Folha de S. Paulo
Se a sigla não sobreviver, a política
brasileira pode se reduzir à disputa entre o partido do furto e o do assalto à
mão armada
O Partido dos Trabalhadores completou 45 anos
de idade semana passada. Já escrevi um livro dizendo o que acho de sua história
até aqui: em resumo, você pode não achar as propostas do PT boas, mas
tem que aceitar que o
PT foi ótimo para a democracia brasileira. Discordar disso é desistir de
conversar com os fatos.
Mas qual o futuro do PT? O partido sobreviveu a uma crise que parecia fatal entre 2015 e 2018 e ajudou a salvar a democracia brasileira elegendo Lula em 2022. Mas sua sobrevivência como legenda relevante não está garantida.
Os principais desafios diante do Partido dos
Trabalhadores são consequência de mudanças da sociedade brasileira nas últimas
décadas. O Brasil se tornou um caso clássico do que o economista Dani Rodrik
chamou de desindustrialização prematura: deixamos de ser industrializados antes
de nos tornarmos ricos. A desindustrialização dificulta a formação de partidos
operários clássicos, como o PT parecia destinado a ser em sua origem.
Os petistas se adaptaram a esse novo quadro
graças às políticas de transferência de renda, cotas raciais e aumentos do
salário mínimo. Deu muito certo, e o PT se tornou um grande vencedor de eleições presidenciais.
Mas as cotas e as transferências de renda
viraram parte do repertório normal da política brasileira: nem Bolsonaro ousou
acabar com as cotas, e sua única política pública realmente popular —o auxílio
emergencial— era uma homenagem involuntária aos petistas, em especial Eduardo
Suplicy.
Com o tempo, essas políticas vão deixando de
ser um diferencial petista.
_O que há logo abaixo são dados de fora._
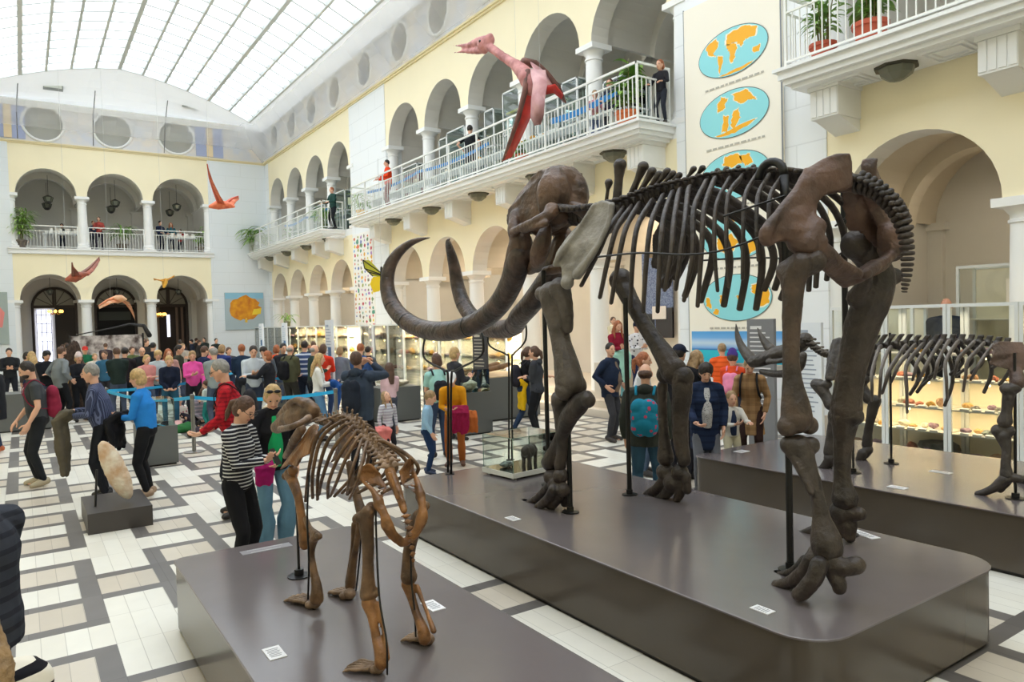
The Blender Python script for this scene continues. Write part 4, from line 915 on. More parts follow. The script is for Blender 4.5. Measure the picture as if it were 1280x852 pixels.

E os aumentos do mínimo, com seu impacto fiscal
decorrente das vinculações de benefícios sociais, podem se tornar mais
difíceis.
O PT também precisa lidar com a virada à
direita no ambiente ideológico dos próximos anos. Vai ter que discutir com a
nova classe trabalhadora do empreendedorismo popular, vai ter que mediar
conflitos culturais difíceis.
São tarefas complexas, mas o PT conta com
algo importante a seu favor: a facção Jair-Malafaia jamais entregou qualquer
política pública concreta que resolvesse os problemas dessa nova classe
trabalhadora em disputa. A direita está muito mais entusiasmada que a esquerda,
mas não é porque tenha descoberto soluções para o que quer que seja.
Finalmente, o PT vai ter que lidar com a
grande reformulação da política brasileira nas últimas décadas: desde a reforma
política de 2017, a direita está construindo máquinas políticas cada vez mais
poderosas.
O PT propôs reformas parecidas em seus
governos anteriores. Se o PSDB tivesse
topado, não estaria prestes a desaparecer. Infelizmente, a reforma aconteceu
exatamente no momento em que o centrão reinava absoluto após vencer a batalha
da Lava Jato.
Se o PT não conseguir se consolidar entre
essas grandes legendas, a política brasileira pode se reduzir à disputa entre o
partido do furto (o centrão) e o partido do assalto à mão armada (o
bolsonarismo). Parece cada vez mais claro que esse quadro só será evitado por
uma federação de esquerda mais ampla. Talvez até, como em 1994, uma esquerda
forte ressuscite a direita decente.
Enfim, 45 anos depois, os desafios
enfrentados pelo Partido dos Trabalhadores continuam parecidos com os
enfrentados pela democracia brasileira.